Item 4.        Purpose of Transaction.

     On October 3, 1996, the Board of Directors of
Electromagnetic Sciences, Inc. ("ELMG") approved an exchange
offer (the "Exchange Offer") under which the holders of LXE
shares would be offered the opportunity to receive .75 ELMG
shares for each LXE share surrendered for exchange.  Before the
Exchange Offer can be initiated, the ELMG shares being offered
must be registered with the Securities and Exchange Commission,
and ELMG intends to file an appropriate registration statement
with the Commission in the near future.  Acceptance of LXE shares
under the Exchange Offer will be subject to the condition, which
cannot be waived, that the issuance of ELMG shares in the
Exchange Offer and in a follow-up merger transaction (described
below), as well as the conversion of outstanding options under
the LXE Stock Incentive Plan into options under the ELMG Stock
Incentive Plan, be approved by the shareholders of ELMG.  The
ELMG Board has called a Special Meeting of Shareholders to
consider this matter, to be held on a date to be determined and
not expected to be earlier than December 1996.  

     Acceptance of the LXE shares under the Exchange Offer will
also be subject to the condition, which cannot be waived, that
immediately following such acceptance ELMG holds not less than 90%
of the then-outstanding LXE shares and thereupon exercises its
right to cause, without further vote of the LXE shareholders, a
merger of LXE with a newly formed subsidiary of ELMG, as a result
of which LXE would become a wholly owned subsidiary of ELMG and
all remaining LXE shares held by the minority LXE shareholders
would be converted into ELMG shares, at the same ratio as in the
Exchange Offer.  If the proposed merger occurs, it is unlikely
that the LXE Board would continue to include persons who are not
employed by or otherwise affiliated with ELMG.

     The purpose of the proposed Exchange Offer and merger are to
provide ELMG with 100% ownership of LXE.  ELMG believes that 100%
ownership would facilitate and encourage greater exchange and
sharing of technical and marketing resources among LXE and ELMG's
other operating subsidiaries; would result in more efficient
allocation and operation of production facilities; would
eliminate approximately $400,000 per year in expenses associated
with LXE's status as a publicly traded company; would assist ELMG
in communicating to investors and analysts the role and
capabilities of its various subsidiaries in the context of its
overall business strategies; and would increase ELMG's market
capitalization and shareholder base and thus may encourage market
makers and analysts to participate in the market for ELMG's
shares.  At the same time, the current minority holders of LXE
shares could continue to participate in LXE's business, through
their ownership of ELMG shares, and would no longer be subject to
the very limited trading market for LXE shares, which has been
characterized by low volume, sporadic trading, few market makers
and wide bid-asked spreads.

                              Signature

     After reasonable inquiry and to the best of the
undersigned's knowledge and belief, the undersigned hereby
certifies that the information set forth in this statement is
true, complete and correct.



                                   October 4, 1996

                                   ELECTROMAGNETIC SCIENCES, INC.
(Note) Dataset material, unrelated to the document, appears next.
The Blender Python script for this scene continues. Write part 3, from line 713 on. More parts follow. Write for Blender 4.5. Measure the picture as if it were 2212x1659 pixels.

                                   By: /s/ Thomas E. Sharon
                                       --------------------------
                                       Thomas E. Sharon
                                       President and Chief
                                        Executive Officer






ATTENTION: INTENTIONAL MISSTATEMENTS OR OMISSIONS OF FACT
CONSTITUTE FEDERAL CRIMINAL VIOLATIONS (SEE 18 U.S.C. 1001).